If you are really lucky you are working on a greenfield project that has clear static requirements, a simple yet detailed design document, a full set of acceptance tests and plenty of time to write the unit tests. However in the real world you don’t have any of these.
Typically you will have an existing code base, some of which is covered by unit tests and the others not.
You need to prioritise where to write the unit tests.
Carefully constructed tests can excercise a large part of the system in a few tests.
For example if you use a Facade to import data into the system (considered an atomic step, but actually exercising a lot of validation, parsing and persistance code) you can exercise the most frequently used 25% of the system in a handfull of tests.
If a test fails you can use other smaller more detailed tests to narrow down the error.
The only downside to this is that a single error in a fundamental system can cause hundreds of failures.
If one area of the system has failed frequently over a number of builds then it is an obvious target for some new unit tests.
If any area of the system includes scripting, dynamic sql or stored procedures they need to be called at least once by the unit tests.

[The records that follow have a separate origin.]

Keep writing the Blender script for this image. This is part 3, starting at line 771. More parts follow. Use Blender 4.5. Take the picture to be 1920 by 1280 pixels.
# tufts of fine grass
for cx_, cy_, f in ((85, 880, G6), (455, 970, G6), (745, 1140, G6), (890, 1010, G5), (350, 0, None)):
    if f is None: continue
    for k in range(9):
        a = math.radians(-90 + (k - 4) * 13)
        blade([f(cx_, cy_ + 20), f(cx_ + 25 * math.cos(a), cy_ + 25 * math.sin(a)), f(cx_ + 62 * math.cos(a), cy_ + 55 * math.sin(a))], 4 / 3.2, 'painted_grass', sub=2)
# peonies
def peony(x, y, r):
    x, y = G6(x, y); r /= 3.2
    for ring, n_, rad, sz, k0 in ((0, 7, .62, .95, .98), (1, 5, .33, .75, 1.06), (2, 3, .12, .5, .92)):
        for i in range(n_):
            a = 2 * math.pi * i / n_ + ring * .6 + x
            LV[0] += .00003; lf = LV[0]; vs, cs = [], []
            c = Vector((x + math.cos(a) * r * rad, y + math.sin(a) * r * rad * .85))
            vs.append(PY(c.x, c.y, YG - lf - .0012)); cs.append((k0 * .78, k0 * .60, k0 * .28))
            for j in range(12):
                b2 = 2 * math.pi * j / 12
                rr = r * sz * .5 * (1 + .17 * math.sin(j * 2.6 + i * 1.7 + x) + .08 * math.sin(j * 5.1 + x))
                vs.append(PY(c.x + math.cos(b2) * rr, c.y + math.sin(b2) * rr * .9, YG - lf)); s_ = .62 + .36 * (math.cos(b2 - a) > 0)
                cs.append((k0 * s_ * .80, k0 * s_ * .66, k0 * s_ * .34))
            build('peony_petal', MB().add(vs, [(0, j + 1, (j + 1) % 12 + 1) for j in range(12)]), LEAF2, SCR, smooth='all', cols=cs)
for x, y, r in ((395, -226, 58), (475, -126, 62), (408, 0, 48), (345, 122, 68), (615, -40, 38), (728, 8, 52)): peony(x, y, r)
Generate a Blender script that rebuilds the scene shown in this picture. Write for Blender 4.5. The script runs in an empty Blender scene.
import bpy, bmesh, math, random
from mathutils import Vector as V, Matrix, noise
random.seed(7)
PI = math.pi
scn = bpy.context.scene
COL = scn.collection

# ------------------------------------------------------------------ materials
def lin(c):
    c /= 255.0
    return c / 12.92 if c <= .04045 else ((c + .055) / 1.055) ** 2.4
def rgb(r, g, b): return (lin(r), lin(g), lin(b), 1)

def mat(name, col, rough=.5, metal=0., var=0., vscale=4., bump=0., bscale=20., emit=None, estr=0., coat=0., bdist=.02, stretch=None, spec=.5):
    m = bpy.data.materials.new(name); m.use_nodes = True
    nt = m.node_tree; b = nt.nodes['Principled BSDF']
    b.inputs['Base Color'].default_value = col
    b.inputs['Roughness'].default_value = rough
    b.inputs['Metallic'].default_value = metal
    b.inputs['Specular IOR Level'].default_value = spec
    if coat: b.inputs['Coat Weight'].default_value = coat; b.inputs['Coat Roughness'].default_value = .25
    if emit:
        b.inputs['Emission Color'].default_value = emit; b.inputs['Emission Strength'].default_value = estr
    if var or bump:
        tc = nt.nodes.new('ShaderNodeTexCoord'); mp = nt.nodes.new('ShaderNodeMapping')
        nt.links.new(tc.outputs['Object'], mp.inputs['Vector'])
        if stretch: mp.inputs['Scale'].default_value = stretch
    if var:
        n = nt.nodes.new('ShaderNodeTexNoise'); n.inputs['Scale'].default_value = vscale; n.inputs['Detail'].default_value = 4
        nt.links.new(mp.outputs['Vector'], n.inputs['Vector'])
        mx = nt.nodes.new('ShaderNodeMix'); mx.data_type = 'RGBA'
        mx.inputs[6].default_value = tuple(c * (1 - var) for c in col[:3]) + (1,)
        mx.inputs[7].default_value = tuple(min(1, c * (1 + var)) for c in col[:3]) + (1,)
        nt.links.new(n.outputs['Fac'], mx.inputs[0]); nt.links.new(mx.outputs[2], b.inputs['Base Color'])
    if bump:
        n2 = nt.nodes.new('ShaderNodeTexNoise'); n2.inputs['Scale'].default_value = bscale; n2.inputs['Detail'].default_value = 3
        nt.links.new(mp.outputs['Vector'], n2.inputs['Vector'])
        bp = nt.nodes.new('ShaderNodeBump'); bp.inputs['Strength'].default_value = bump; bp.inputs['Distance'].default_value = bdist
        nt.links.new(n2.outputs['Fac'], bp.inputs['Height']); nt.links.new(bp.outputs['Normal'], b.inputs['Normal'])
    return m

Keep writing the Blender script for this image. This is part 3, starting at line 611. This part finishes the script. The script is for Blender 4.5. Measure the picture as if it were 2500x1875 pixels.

This will excercise the database creation script during either the build process or by the Continous Integration server (You do create a new database as part of your build process don’t you?). Anything that is not checked by the compiler is ripe for typos to cause havoc. Stored procedures are great – when compiled they report certain errors (the sql does not make sense) however they can ignore the fact that tables or fields do not exist.
Tests need to be fragile with respect to the functionality tested, but be immune to minor changes in call symantics. This is where some simplifying Facades really help – they isolate the test code from change, encourage reuse, make the test code easier to read and can provide ideal debugging fodder (either after the test has been run or set breakpoints and run a single test).